Download: http://nms.sagepub.com/content/early/2010/11/11/1461444810378364.abstract
Tagged: Sociology (RSS) Wikipedia (RSS), content analysis (RSS), community (RSS), grounded theory (RSS), peer production (RSS)

Summary

The articles provides an extraordinarily clear and detailed account using grounded theory procedures for coding and analysis to study how participants on the wikipedia-l mailing list understand and discuss community from the beginning of the list and the Wikipedia project in January 22, 2001 through December 31 2007. The authors conclude that Wikipedia is an ethos-action community where membership and boundaries as defined by adherence to a set of standards on the project's purpose, norms, values, and valid actions,

The author argues that:

  • Wikipedia can be understood as an ethos-action community where membership and boundaries as defined by adherence to a set of standards on the project's purpose, norms, values, and valid actions.
  • Wikipedia editors alluded to general "ideas of openness, fairness, objectivity, community consensus" and also existing NPOV guidelines.
  • Orthopraxy is the basis for deciding upon the status of Wikipedia community members, their interactions might be understood as benevolent or malicious engagement, hence every action is a monitored performance.
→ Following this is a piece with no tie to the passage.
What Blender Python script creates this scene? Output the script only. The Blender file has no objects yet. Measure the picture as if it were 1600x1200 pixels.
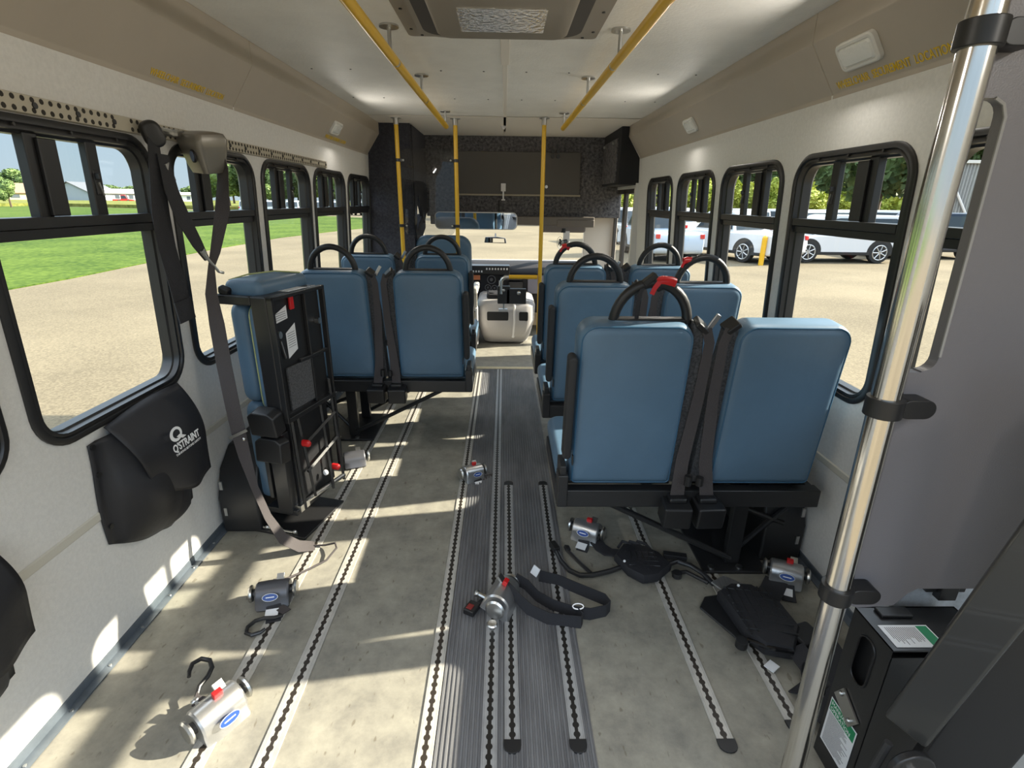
import bpy, math, random
import numpy as np
from mathutils import Vector, Matrix, Euler
random.seed(7)
PI = math.pi
S = bpy.context.scene
COL = S.collection

# ------------------------------------------------------------------ camera, world, sun, exposure
F_PX, VPX, VPY, ROLL, HC = 800.0, 788.0, 314.0, math.radians(0.7), 1.30
fw = Vector(((VPX-800)/F_PX, (VPY-600)/F_PX, 1.0)).normalized()
rt = Vector((math.cos(ROLL), math.sin(ROLL), 0.0)); rt = (rt - fw*rt.dot(fw)).normalized()
up = rt.cross(fw)
if up.y > 0: up = -up
cam_d = bpy.data.cameras.new('camera')
cam_d.sensor_width = 36.0; cam_d.lens = F_PX/1600*36.0
cam_d.clip_start = 0.02; cam_d.clip_end = 2000
cam = bpy.data.objects.new('camera', cam_d); COL.objects.link(cam)
m = Matrix.Identity(4)
m[0][0:3] = (rt.x, -rt.y, -rt.z); m[1][0:3] = (fw.x, -fw.y, -fw.z); m[2][0:3] = (up.x, -up.y, -up.z)
m.translation = Vector((0, 0, HC)); cam.matrix_world = m
S.camera = cam

w = bpy.data.worlds.new('sky'); S.world = w; w.use_nodes = True
nt = w.node_tree; nt.nodes.clear()
tc = nt.nodes.new('ShaderNodeTexCoord'); sp = nt.nodes.new('ShaderNodeSeparateXYZ')
ramp = nt.nodes.new('ShaderNodeValToRGB'); bg = nt.nodes.new('ShaderNodeBackground'); ow = nt.nodes.new('ShaderNodeOutputWorld')
nt.links.new(tc.outputs['Generated'], sp.inputs[0]); nt.links.new(sp.outputs['Z'], ramp.inputs[0])
ramp.color_ramp.elements[0].position = 0.0; ramp.color_ramp.elements[0].color = (0.66, 0.80, 0.90, 1)
ramp.color_ramp.elements[1].position = 0.75; ramp.color_ramp.elements[1].color = (0.78, 0.84, 0.94, 1)
e = ramp.color_ramp.elements.new(0.16); e.color = (0.56, 0.76, 0.95, 1)
nt.links.new(ramp.outputs[0], bg.inputs['Color']); nt.links.new(bg.outputs[0], ow.inputs[0])
mr = nt.nodes.new('ShaderNodeMapRange'); mr.interpolation_type = 'SMOOTHSTEP'   # upper sky strengthened beyond the view to fill the interior
mr.inputs['From Min'].default_value = 0.16; mr.inputs['From Max'].default_value = 0.42
mr.inputs['To Min'].default_value = 0.46; mr.inputs['To Max'].default_value = 1.9
nt.links.new(sp.outputs['Z'], mr.inputs['Value']); nt.links.new(mr.outputs[0], bg.inputs['Strength'])

SUN_TO = Vector((1.0, 0.158, 0.578)).normalized()          # direction towards the sun
sun_d = bpy.data.lights.new('sun', 'SUN'); sun_d.energy = 9.5; sun_d.angle = math.radians(0.6); sun_d.color = (1.0, 0.90, 0.74)
sun = bpy.data.objects.new('sun', sun_d); COL.objects.link(sun)
sun.rotation_euler = SUN_TO.to_track_quat('Z', 'Y').to_euler(); sun.location = (8, 2, 6)

vs = S.view_settings
vs.view_transform = 'Standard'; vs.look = 'None'; vs.gamma = 1.0; vs.use_curve_mapping = False
vs.exposure = 0.98
S.cycles.diffuse_bounces = 8; S.cycles.max_bounces = 16; S.cycles.transparent_max_bounces = 24
S.cycles.sample_clamp_indirect = 6.0

# ------------------------------------------------------------------ materials
MATS = {}
def srgb(r, g, b):
    return tuple(((c/255)/12.92 if c/255 <= 0.04045 else ((c/255+0.055)/1.055)**2.4) for c in (r, g, b))
def mat(name, col, rough=0.5, metal=0.0, var=0.0, vscale=8.0, bump=0.0, bscale=120.0, spec=0.5, vcol=None, aniso=None, coat=0.0):
    if name in MATS: return MATS[name]
    M = bpy.data.materials.new(name); M.use_nodes = True; n = M.node_tree; b = n.nodes['Principled BSDF']
    b.inputs['Base Color'].default_value = (*col, 1); b.inputs['Roughness'].default_value = rough
    b.inputs['Metallic'].default_value = metal; b.inputs['Specular IOR Level'].default_value = spec
    b.inputs['Coat Weight'].default_value = coat
    t = n.nodes.new('ShaderNodeTexCoord')
    if var or vcol:
        no = n.nodes.new('ShaderNodeTexNoise'); no.inputs['Scale'].default_value = vscale; no.inputs['Detail'].default_value = 6
        no.inputs['Roughness'].default_value = 0.65
        if aniso:
            mp = n.nodes.new('ShaderNodeMapping'); mp.inputs['Scale'].default_value = aniso
            n.links.new(t.outputs['Object'], mp.inputs[0]); n.links.new(mp.outputs[0], no.inputs['Vector'])
        else: n.links.new(t.outputs['Object'], no.inputs['Vector'])
        r = n.nodes.new('ShaderNodeValToRGB'); n.links.new(no.outputs['Fac'], r.inputs[0])
        r.color_ramp.elements[0].position = 0.35; r.color_ramp.elements[1].position = 0.65
        c2 = vcol if vcol else tuple(min(1, c*(1+var)) for c in col)
        c1 = col if vcol else tuple(c*(1-var) for c in col)
        r.color_ramp.elements[0].color = (*c1, 1); r.color_ramp.elements[1].color = (*c2, 1)
        n.links.new(r.outputs[0], b.inputs['Base Color'])
    if bump:
        nb = n.nodes.new('ShaderNodeTexNoise'); nb.inputs['Scale'].default_value = bscale; nb.inputs['Detail'].default_value = 3
        n.links.new(t.outputs['Object'], nb.inputs['Vector'])
        bp = n.nodes.new('ShaderNodeBump'); bp.inputs['Strength'].default_value = bump; bp.inputs['Distance'].default_value = 0.003
        n.links.new(nb.outputs['Fac'], bp.inputs['Height']); n.links.new(bp.outputs[0], b.inputs['Normal'])
    MATS[name] = M
    return M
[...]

Thus, although everybody is welcome to contribute, trust-as-experience only gradually builds up and is at the heart of Wikipedia's nested hierarchies.
  • Higher authority within the Wikipedia community is contingent on scrutinized privileges, and violations of standards (malicious engagement) is registered and may be punished. The development of these standards, and punishment is a result of functional consensus.
  • Different language editions of Wikipedia operate as separate collectives that differ in their uniformity and autonomy regarding the larger ethos (e.g., local versus global rules).

Although the paper uses grounded theory, it uses no quotes and presents almost no ethnographic data in the paper.